Feeling like a Victim is also a pitfall because you can spiral down in negative thinking that it’s YOU(‘re fault) who’s creating all these bad and negative feelings. Taking responsibility is different than feeling like a victim. When you take responsibility you know that you have a choice in how to react. When you feel like a victim you think you DON’T have a choice in how to react.

Habit No 3 – Being able to let emotions come and go

People who feel worthy of love know that it’s not always rainbows and sunshine. They know that feeling bad or down is part of the game. We are all human after all. But they also know that they are not their emotions.

Your emotions are appearances and energy. They come and go. And when negative ones arise and you know you’re not your emotions, you can let those emotions be. People who feel worthy of love don’t resist negative emotions. They know it’s part of the game of life. They don’t fight them, ignore them or resist them.

They either learn from them and uncover some limiting belief or they just let those emotions be, let them move so it can dissolve and move on.

A pitfall of being able to let emotions come and go is stagnation

When you’re new to this and you’re just starting to follow what feels good for you, one pitfall of letting emotions come and go is stagnation. You can lose yourself in observing your emotions.

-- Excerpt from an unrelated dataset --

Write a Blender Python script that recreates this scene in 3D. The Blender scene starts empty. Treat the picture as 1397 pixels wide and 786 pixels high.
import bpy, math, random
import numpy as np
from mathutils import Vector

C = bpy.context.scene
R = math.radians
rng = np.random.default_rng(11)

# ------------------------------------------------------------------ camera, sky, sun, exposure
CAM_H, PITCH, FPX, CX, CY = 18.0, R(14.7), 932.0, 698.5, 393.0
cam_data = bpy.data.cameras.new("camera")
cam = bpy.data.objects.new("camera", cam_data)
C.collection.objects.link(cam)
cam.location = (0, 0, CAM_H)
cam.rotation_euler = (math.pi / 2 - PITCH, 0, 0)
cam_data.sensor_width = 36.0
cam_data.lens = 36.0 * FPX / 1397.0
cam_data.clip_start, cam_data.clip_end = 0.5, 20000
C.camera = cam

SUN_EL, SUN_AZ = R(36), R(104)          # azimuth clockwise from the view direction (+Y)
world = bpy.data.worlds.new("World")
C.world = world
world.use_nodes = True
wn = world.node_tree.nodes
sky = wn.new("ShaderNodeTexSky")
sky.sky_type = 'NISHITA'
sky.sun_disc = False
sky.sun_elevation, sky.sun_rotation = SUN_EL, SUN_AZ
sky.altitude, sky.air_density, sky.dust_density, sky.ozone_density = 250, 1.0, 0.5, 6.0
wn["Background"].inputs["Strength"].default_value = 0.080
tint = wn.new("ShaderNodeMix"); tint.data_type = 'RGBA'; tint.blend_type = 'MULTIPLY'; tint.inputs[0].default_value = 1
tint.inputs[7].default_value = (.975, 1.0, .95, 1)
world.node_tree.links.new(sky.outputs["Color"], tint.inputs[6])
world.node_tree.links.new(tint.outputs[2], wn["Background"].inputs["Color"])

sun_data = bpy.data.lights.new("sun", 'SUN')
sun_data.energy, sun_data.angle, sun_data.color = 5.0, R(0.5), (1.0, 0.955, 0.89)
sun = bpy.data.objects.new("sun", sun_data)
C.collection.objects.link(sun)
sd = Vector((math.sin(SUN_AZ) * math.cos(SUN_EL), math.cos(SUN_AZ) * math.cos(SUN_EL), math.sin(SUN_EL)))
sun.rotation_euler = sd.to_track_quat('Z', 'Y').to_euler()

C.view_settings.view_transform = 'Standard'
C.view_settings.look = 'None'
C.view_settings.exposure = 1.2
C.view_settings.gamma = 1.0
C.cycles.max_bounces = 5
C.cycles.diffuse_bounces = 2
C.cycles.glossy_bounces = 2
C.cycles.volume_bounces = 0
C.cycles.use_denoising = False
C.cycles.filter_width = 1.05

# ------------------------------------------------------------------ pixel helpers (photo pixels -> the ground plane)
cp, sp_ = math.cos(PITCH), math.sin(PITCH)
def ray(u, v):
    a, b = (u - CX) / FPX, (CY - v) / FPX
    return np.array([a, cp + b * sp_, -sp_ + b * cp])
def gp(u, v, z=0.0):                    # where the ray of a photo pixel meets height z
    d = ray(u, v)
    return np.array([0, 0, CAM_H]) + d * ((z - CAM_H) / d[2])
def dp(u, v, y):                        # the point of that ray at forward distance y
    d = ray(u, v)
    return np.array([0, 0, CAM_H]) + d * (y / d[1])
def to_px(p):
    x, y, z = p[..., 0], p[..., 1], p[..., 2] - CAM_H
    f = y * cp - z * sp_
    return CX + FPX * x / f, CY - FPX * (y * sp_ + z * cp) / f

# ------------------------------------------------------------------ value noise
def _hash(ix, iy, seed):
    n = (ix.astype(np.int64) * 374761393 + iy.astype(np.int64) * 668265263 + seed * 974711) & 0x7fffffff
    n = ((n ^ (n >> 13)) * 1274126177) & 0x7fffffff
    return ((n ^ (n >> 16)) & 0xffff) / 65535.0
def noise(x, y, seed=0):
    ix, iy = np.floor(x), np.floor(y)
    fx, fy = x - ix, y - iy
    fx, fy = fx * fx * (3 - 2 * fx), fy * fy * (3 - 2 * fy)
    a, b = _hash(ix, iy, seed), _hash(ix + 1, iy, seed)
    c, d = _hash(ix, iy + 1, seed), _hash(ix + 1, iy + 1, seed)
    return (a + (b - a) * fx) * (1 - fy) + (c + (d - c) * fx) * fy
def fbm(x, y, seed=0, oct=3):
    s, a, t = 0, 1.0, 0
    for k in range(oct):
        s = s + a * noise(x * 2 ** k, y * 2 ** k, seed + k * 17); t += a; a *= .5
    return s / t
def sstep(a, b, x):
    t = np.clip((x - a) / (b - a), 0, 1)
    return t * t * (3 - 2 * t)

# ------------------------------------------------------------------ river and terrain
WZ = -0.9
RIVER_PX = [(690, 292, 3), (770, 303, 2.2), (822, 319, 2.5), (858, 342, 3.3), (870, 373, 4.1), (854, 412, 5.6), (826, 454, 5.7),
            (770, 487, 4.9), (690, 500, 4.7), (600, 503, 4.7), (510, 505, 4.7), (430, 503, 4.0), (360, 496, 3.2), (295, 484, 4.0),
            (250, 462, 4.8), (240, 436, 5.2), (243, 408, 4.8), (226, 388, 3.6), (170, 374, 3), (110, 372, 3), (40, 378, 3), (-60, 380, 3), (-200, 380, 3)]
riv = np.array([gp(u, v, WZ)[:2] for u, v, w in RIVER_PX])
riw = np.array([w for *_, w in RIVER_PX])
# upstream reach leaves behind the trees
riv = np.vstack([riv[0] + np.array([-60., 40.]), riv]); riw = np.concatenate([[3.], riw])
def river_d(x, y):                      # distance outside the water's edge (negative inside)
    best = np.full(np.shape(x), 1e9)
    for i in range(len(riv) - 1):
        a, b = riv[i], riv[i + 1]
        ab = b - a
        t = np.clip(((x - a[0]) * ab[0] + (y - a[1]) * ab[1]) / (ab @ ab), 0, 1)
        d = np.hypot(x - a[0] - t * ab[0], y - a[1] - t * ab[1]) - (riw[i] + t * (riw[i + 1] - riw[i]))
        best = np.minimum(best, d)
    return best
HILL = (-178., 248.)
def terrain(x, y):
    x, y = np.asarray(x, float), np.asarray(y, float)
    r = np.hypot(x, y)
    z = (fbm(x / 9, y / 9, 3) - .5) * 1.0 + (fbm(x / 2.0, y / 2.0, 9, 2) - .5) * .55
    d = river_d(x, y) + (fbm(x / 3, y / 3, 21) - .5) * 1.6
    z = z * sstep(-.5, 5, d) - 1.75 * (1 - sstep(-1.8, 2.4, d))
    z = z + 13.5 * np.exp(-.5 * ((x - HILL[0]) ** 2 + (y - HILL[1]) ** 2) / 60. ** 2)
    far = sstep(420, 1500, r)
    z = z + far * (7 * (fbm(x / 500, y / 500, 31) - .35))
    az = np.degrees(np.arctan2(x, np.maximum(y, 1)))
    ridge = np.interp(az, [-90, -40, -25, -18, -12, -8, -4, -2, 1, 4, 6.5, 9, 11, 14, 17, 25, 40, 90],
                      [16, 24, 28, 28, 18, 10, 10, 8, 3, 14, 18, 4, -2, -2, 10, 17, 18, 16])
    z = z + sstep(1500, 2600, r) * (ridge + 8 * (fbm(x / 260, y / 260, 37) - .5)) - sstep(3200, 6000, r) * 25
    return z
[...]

Losing oneself in observing is the contrary of Allowing. It doesn’t mean letting everything be and not doing anything. Observing and letting emotions be is a good practice when you haven’t got anything to learn from your negative emotions and it’s best to let those emotions move in order to dissolve.

We are human and not free of any kind of emotion. People who feel worthy of love know when to learn from a negative emotion and when to let it be so it can dissolve.